Which brings us to Django Unchained, Tarantino’s homage to the Spaghetti Westerns of the 1960’s. The title of the movie is taken from Sergio Corbucci’s 1966 classic, Django, which starred Franco Nero in the title role. Nero himself even pops up in a cameo here, curious as to the spelling of our hero’s name. 

To cut to the chase, it’s a great film. In my opinion, probably his most enjoyable since Jackie Brown. It’s funny, quirky, supremely violent and just plain fun. This is fundamentally a revenge movie, made of two halves: the first sees Django (Jamie Foxx), an African slave, free’d by dentist come bounty hunter, Dr. King Schultz (a truly wonderful Christoph Waltz), to help him hunt down and ultimately kill the plantation overseers who branded Django and whipped and sold his wife (Keri Washington). The second is about Django’s quest to find his wife, the unlikely named Broomhilda von Shaft (only Tarantino), who was sold off, away from her husband as punishment for repeated escape attempts from their ‘owner’. They find her located in Mississippi, working as a ‘comfort girl’ to psychotic plantation owner, Calvin Candie (a show stealing Leonardo Di Caprio).
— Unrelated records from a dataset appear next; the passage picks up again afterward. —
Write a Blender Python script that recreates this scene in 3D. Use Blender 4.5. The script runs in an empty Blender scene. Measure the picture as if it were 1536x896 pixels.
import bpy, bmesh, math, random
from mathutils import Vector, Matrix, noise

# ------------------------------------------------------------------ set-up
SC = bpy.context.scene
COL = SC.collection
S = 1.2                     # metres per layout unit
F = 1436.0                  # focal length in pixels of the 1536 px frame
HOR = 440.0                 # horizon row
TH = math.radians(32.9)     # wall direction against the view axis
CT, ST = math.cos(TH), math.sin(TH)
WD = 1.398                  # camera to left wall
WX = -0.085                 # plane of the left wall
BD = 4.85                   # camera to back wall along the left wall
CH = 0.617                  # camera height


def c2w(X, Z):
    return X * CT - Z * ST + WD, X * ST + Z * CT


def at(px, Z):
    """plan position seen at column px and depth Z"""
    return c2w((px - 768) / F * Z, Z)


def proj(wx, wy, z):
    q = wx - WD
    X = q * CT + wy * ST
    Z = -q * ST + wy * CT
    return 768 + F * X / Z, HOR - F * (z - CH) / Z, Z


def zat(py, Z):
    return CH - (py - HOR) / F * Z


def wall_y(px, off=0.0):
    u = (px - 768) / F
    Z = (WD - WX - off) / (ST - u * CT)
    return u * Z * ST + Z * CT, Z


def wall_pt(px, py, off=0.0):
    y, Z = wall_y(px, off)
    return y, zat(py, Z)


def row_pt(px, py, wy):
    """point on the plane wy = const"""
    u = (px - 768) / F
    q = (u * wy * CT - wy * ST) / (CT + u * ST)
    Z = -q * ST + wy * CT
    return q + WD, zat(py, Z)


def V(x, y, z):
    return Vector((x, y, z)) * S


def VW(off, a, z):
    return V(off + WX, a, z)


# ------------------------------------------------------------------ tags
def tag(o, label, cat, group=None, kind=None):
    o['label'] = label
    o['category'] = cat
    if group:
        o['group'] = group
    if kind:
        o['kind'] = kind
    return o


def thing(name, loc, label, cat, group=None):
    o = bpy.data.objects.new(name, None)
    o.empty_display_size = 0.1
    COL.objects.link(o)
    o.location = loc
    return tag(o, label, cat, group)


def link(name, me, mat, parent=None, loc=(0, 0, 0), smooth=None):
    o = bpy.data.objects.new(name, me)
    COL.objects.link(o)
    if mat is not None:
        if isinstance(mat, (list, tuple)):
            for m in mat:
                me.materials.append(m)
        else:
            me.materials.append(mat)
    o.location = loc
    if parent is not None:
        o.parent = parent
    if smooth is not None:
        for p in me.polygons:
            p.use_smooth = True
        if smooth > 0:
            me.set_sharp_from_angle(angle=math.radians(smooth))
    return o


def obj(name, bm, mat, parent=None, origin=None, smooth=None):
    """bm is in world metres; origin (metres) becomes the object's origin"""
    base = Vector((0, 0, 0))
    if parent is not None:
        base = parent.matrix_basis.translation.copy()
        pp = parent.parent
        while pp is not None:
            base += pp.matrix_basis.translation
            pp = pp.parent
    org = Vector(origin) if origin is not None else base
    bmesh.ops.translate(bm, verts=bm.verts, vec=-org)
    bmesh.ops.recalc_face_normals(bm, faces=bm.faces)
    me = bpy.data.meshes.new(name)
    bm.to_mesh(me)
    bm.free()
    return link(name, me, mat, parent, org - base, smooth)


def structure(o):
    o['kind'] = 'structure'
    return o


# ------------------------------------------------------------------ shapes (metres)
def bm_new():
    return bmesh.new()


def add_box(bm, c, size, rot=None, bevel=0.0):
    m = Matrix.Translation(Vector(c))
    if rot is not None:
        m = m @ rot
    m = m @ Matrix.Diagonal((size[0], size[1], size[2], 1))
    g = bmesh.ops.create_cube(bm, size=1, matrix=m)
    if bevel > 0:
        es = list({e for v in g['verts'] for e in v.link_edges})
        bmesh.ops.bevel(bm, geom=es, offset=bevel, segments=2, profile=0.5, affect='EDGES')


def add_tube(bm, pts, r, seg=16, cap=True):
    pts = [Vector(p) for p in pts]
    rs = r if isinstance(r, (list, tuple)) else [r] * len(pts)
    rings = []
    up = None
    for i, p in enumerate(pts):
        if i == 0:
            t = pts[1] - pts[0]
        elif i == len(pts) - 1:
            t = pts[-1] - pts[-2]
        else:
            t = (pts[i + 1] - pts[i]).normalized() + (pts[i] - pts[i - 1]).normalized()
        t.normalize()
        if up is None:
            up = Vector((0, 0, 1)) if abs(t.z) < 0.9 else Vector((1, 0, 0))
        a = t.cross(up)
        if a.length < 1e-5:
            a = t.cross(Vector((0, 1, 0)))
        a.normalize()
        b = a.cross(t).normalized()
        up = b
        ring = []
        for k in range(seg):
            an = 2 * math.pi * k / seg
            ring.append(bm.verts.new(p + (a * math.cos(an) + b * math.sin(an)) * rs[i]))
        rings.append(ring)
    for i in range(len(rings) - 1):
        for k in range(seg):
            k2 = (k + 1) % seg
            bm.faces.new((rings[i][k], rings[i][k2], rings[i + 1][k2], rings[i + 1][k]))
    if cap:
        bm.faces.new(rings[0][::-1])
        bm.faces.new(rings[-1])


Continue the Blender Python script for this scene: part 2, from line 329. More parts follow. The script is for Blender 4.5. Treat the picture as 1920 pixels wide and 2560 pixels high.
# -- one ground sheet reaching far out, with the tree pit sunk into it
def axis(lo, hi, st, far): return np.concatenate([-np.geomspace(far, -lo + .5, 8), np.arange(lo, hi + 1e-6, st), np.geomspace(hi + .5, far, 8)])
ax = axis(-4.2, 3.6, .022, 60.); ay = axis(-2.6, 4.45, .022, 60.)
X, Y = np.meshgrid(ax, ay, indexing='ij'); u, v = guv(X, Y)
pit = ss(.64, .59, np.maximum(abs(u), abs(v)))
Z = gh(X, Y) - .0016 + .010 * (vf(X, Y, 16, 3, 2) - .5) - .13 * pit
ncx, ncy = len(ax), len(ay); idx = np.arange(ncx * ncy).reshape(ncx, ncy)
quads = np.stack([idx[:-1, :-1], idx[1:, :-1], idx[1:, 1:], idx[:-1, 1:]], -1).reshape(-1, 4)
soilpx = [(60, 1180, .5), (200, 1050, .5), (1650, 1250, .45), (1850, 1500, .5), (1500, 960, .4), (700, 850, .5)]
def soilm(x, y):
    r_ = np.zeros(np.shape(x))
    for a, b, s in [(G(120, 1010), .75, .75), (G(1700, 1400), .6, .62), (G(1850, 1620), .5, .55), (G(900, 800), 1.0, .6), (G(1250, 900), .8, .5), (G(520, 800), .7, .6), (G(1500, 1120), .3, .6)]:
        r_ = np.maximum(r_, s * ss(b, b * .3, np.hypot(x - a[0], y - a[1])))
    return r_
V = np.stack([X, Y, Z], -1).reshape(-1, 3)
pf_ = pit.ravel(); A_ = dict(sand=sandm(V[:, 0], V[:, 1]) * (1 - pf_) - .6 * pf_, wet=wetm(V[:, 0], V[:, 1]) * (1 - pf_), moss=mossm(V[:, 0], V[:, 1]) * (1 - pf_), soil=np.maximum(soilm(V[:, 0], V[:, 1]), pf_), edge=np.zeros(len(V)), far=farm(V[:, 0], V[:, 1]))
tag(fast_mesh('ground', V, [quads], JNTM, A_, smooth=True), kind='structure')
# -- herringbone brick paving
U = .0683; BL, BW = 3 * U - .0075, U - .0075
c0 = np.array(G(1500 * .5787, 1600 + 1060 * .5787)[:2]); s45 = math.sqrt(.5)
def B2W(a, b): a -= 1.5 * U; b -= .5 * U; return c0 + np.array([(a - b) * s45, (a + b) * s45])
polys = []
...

The performances here are virtually all fantastic, the stand outs of which have to be Waltz, Di Caprio and a revelatory turn from an almost unrecognisable Samuel L. Jackson as the chilling and loathsome Stephen, Candie’s elderly house-servant. Waltz, reprising the uber-smart, verbose, well spoken gentleman act he did in Basterds (but this time playing a much nicer character), is as tremendous as expected. His chemistry with Jamie Foxx is very good, they’re a great comedy double act and the viewer is left totally convinced by their friendship. Mr. Di Caprio is also on fine form as the ‘petulant boy emperor’, Candie. He’s clearly having far too much fun in a role he’d get to play all too infrequently. Like Jackson, he’s playing very much against type and the threat of violence and psychotic outburst is never far from the screen whenever he’s on it.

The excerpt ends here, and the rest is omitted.